Ferguson laid himself down in
the fields at night in a blanket, and made a map of the heavenly
bodies by means of a thread with small beads on it stretched
between his eye and the stars. Franklin first robbed the
thundercloud of its lightning by means of a kite made with two
cross sticks and a silk handkerchief. Watt made his first model of
the condensing steam-engine out of an old anatomist's syringe, used
to inject the arteries previous to dissection. Gifford worked his
first problems in mathematics, when a cobbler's apprentice, upon
small scraps of leather, which he beat smooth for the purpose;
whilst Rittenhouse, the astronomer, first calculated eclipses on
his plough handle.
The most ordinary occasions will furnish a man with opportunities
or suggestions for improvement, if he be but prompt to take
advantage of them.

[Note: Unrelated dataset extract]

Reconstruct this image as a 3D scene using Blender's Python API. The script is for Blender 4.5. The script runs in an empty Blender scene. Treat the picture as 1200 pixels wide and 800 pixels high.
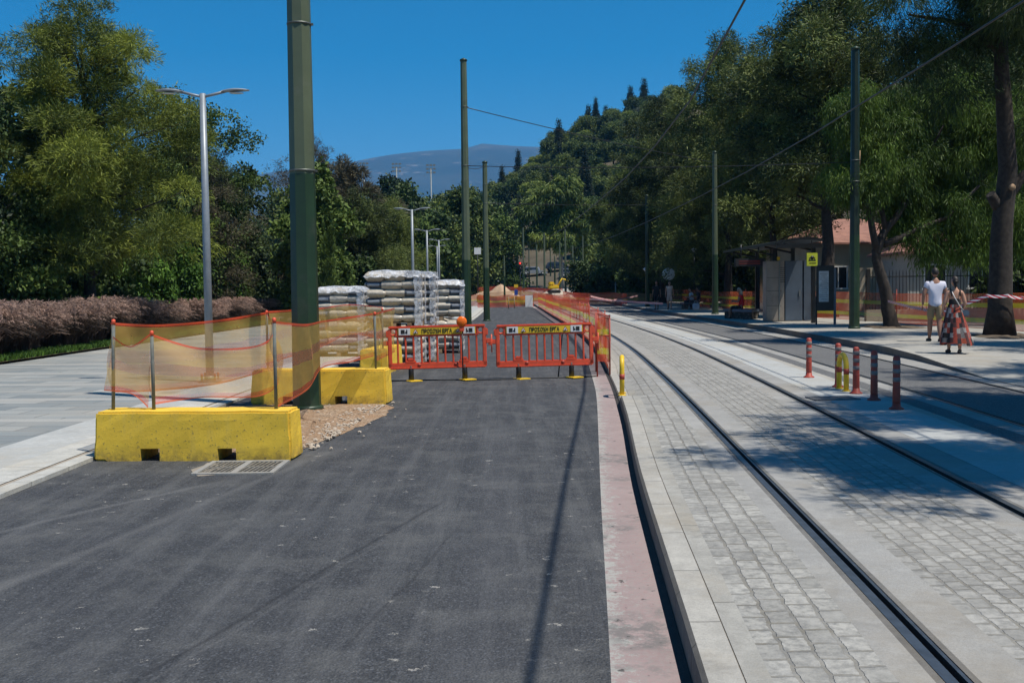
import bpy, bmesh, math, random
import numpy as np
from mathutils import Vector, Matrix
random.seed(7)
sc = bpy.context.scene
COL = sc.collection
PI = math.pi
R = math.radians

# ------------------------------------------------------------------ materials
def newmat(name):
    m = bpy.data.materials.new(name); m.use_nodes = True
    nt = m.node_tree
    b = nt.nodes['Principled BSDF']
    return m, nt, b
def nd(nt, t, **kw):
    n = nt.nodes.new(t)
    for k, v in kw.items():
        if k in n.inputs.keys() if isinstance(k, str) else False: n.inputs[k].default_value = v
        else: setattr(n, k, v)
    return n
def c4(c): return (c[0], c[1], c[2], 1)
def noise(nt, vec, scale, detail=4, rough=.6):
    n = nt.nodes.new('ShaderNodeTexNoise'); n.inputs['Scale'].default_value = scale
    n.inputs['Detail'].default_value = detail; n.inputs['Roughness'].default_value = rough
    if vec is not None: nt.links.new(vec, n.inputs['Vector'])
    return n
def ramp(nt, fac, pts):
    r = nt.nodes.new('ShaderNodeValToRGB'); e = r.color_ramp.elements
    while len(e) < len(pts): e.new(.5)
    for i, (p, c) in enumerate(pts):
        e[i].position = p; e[i].color = c4(c) if hasattr(c, '__len__') else (c, c, c, 1)
    nt.links.new(fac, r.inputs['Fac']); return r
def mix(nt, fac, a, b, mode='MIX'):
    n = nt.nodes.new('ShaderNodeMix'); n.data_type = 'RGBA'; n.blend_type = mode
    for s, v in ((n.inputs[0], fac), (n.inputs[6], a), (n.inputs[7], b)):
        if isinstance(v, bpy.types.NodeSocket): nt.links.new(v, s)
        elif hasattr(v, '__len__'): s.default_value = c4(v)
        else: s.default_value = v
    return n.outputs[2]
def mth(nt, op, a, b=None, c=None, clamp=False):
    n = nt.nodes.new('ShaderNodeMath'); n.operation = op; n.use_clamp = clamp
    for s, v in zip(n.inputs, (a, b, c)):
        if v is None: continue
        if isinstance(v, bpy.types.NodeSocket): nt.links.new(v, s)
        else: s.default_value = v
    return n.outputs[0]
def coords(nt, kind='Object', scale=(1, 1, 1)):
    t = nt.nodes.new('ShaderNodeTexCoord'); mp = nt.nodes.new('ShaderNodeMapping')
    mp.inputs['Scale'].default_value = scale
    nt.links.new(t.outputs[kind], mp.inputs['Vector']); return mp.outputs[0]
def bump(nt, b, h, strength=.3, dist=.01):
    n = nt.nodes.new('ShaderNodeBump'); n.inputs['Strength'].default_value = strength
    n.inputs['Distance'].default_value = dist
    nt.links.new(h, n.inputs['Height']); nt.links.new(n.outputs[0], b.inputs['Normal'])
def mat(name, col, rough=.8, metal=0, var=.25, scale=6, bmp=.15, bscale=40, dirt=None, spec=.5, coat=0):
    m, nt, b = newmat(name)
    v = coords(nt)
    n = noise(nt, v, scale, 5)
    lo = [c*(1-var) for c in col]; hi = [min(1, c*(1+var)) for c in col]
    o = ramp(nt, n.outputs[0], [(.3, lo), (.7, hi)]).outputs[0]
    if dirt:
        n3 = noise(nt, v, scale*.7+1.3, 6, .7)
        f = ramp(nt, n3.outputs[0], [(.52, 0), (.68, dirt[1])]).outputs[0]
        o = mix(nt, f, o, dirt[0])
    nt.links.new(o, b.inputs['Base Color'])
    b.inputs['Roughness'].default_value = rough; b.inputs['Metallic'].default_value = metal
    b.inputs['Specular IOR Level'].default_value = spec
    b.inputs['Coat Weight'].default_value = coat
    if bmp:
        n2 = noise(nt, v, bscale, 3); bump(nt, b, n2.outputs[0], bmp, .004)
    return m

M = {}
M['pole_low'] = mat('dark green paint', (.013, .036, .014), .42, var=.25, scale=3, bmp=.1, bscale=25, dirt=((.05, .06, .045), .5))
M['pole_shade'] = mat('green paint darkened for shade', (.010, .024, .015), .45, var=.25, scale=3, bmp=.1, bscale=25)  # darker copy of the pole paint, with the shade put into its colour
M['pole_up'] = mat('olive green paint', (.085, .108, .062), .5, var=.15, scale=2, bmp=.1, bscale=25, dirt=((.13, .14, .1), .4))
M['band'] = mat('steel band', (.12, .13, .12), .5, .5)
M['galv'] = mat('galvanised steel', (.20, .22, .21), .55, .25, var=.2, scale=8)
M['stake_grey'] = mat('dull grey stake', (.13, .14, .125), .8, 0, var=.35, scale=12, dirt=((.16, .09, .05), .5))
M['grey_paint'] = mat('grey lamp paint', (.22, .25, .28), .45, .2, var=.12)
M['white'] = mat('white plastic', (.7, .7, .68), .5, var=.1)
M['glass_lamp'] = mat('lamp glass', (.5, .52, .5), .15, var=.05)
M['orange'] = mat('orange red plastic', (.68, .085, .032), .5, var=.16, scale=5, dirt=((.36, .07, .04), .6), bmp=.1)
M['red'] = mat('red plastic', (.36, .05, .028), .55, var=.15, scale=9, dirt=((.25, .05, .035), .6))
M['reflect'] = mat('grey white band', (.22, .18, .165), .5, var=.2, scale=20)
M['lens'] = mat('amber lens', (.85, .16, .01), .25, var=.15, scale=30)
M['yellow'] = mat('yellow paint', (.72, .47, .02), .5, var=.1)
M['lime'] = mat('lime yellow sign', (.50, .55, .04), .5, var=.08)
M['black'] = mat('black', (.012, .012, .013), .55, var=.2)
M['darkmetal'] = mat('dark metal', (.025, .028, .03), .5, .3, var=.2)
M['stone'] = mat('stone', (.40, .34, .27), .85, var=.25, scale=5, bmp=.4)
M['pit'] = mat('tree pit soil', (.10, .075, .05), .95, var=.45, scale=10, bmp=.6, bscale=60)
M['soil'] = mat('soil', (.07, .055, .035), .95, var=.5, scale=1.5, bmp=.6, bscale=30)
M['sand'] = mat('sand mound', (.42, .29, .19), .95, var=.2, scale=2, bmp=.5, bscale=15)
M['bark'] = mat('bark', (.034, .027, .022), .95, var=.5, scale=9, bmp=.9, bscale=30)
M['bark_pale'] = mat('pale bark', (.22, .19, .15), .9, var=.4, scale=6, bmp=.6)
M['cutwood'] = mat('cut wood', (.26, .17, .10), .8, var=.2)
M['tile'] = mat('red roof tile', (.26, .13, .10), .85, var=.25, scale=3)
M['wall_cream'] = mat('cream plaster', (.46, .39, .29), .9, var=.1, scale=2)
M['wall_white'] = mat('white plaster darkened for shade', (.36, .35, .32), .9, var=.1, scale=2)  # white walls greyed down, their shade put into the base colour
M['window'] = mat('dark window glass', (.015, .02, .025), .12, var=.2)
M['skin'] = mat('skin', (.45, .24, .16), .55, var=.08, bmp=0)
M['skin_tan'] = mat('tanned skin', (.30, .15, .095), .55, var=.08, bmp=0)
M['hair'] = mat('dark hair', (.02, .013, .01), .6, var=.4, scale=30)
M['hair_grey'] = mat('grey blond hair', (.4, .33, .25), .6, var=.3, scale=30)
M['tshirt'] = mat('white cotton', (.62, .62, .72), .9, var=.05, bmp=.5, bscale=14)
M['khaki'] = mat('khaki cotton', (.30, .21, .115), .9, var=.12, bmp=.4, bscale=14)
M['blackcloth'] = mat('black cloth', (.015, .014, .016), .9, var=.2)
M['darkcloth'] = mat('dark cloth', (.03, .03, .04), .9, var=.3)
M['redcloth'] = mat('red cloth', (.55, .02, .03), .85, var=.15, bmp=.4, bscale=14)
M['creamcloth'] = mat('pale pink cloth', (.55, .42, .36), .9, var=.15, bmp=.4, bscale=14)
M['shoe'] = mat('dark shoe', (.05, .045, .04), .8)
M['cover'] = mat('blue white bag', (.5, .55, .62), .7)
M['cabinet'] = mat('brushed steel', (.30, .27, .235), .45, .35, var=.12, scale=2, dirt=((.16, .14, .12), .5))
M['cabinet_blue'] = mat('blue grey steel', (.10, .13, .17), .4, .4, var=.12, scale=2)
M['shelter'] = mat('black shelter metal', (.02, .022, .024), .35, .3)
M['poster'] = mat('poster sheet', (.5, .52, .52), .3, var=.25, scale=5, bmp=0)
M['wood'] = mat('pallet wood', (.28, .19, .11), .9, var=.3)
M['iron'] = mat('cast iron', (.26, .245, .22), .6, .5, var=.3, scale=20)
M['rail'] = mat('rail steel', (.26, .28, .30), .32, .85, var=.2, scale=12, bmp=0)
M['rail_side'] = mat('rail groove', (.035, .032, .03), .8, .2, var=.4, scale=20)
M['wire'] = mat('wire', (.03, .03, .03), .5, .3)
M['redwhite'] = None
M['car_white'] = mat('white car paint', (.6, .62, .64), .25, 0, var=.03, bmp=0, coat=.5)
M['car_silver'] = mat('silver car paint', (.35, .36, .38), .3, .5, var=.03, bmp=0, coat=.5)
M['car_dark'] = mat('dark blue car paint', (.03, .04, .06), .25, .2, var=.03, bmp=0, coat=.5)
M['car_red'] = mat('red car paint', (.3, .03, .03), .25, .2, var=.03, bmp=0, coat=.5)
M['tyre'] = mat('tyre', (.02, .02, .02), .9)
M['sign_blue'] = mat('blue sign', (.02, .06, .3), .5)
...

Professor Lee was attracted to the study of
Hebrew by finding a Bible in that tongue in a synagogue, while
working as a common carpenter at the repairs of the benches. He
became possessed with a desire to read the book in the original,
and, buying a cheap second-hand copy of a Hebrew grammar, he set to
work and learnt the language for himself. As Edmund Stone said to
the Duke of Argyle, in answer to his grace's inquiry how he, a poor
gardener's boy, had contrived to be able to read Newton's Principia
in Latin, "One needs only to know the twenty-four letters of the
alphabet in order to learn everything else that one wishes.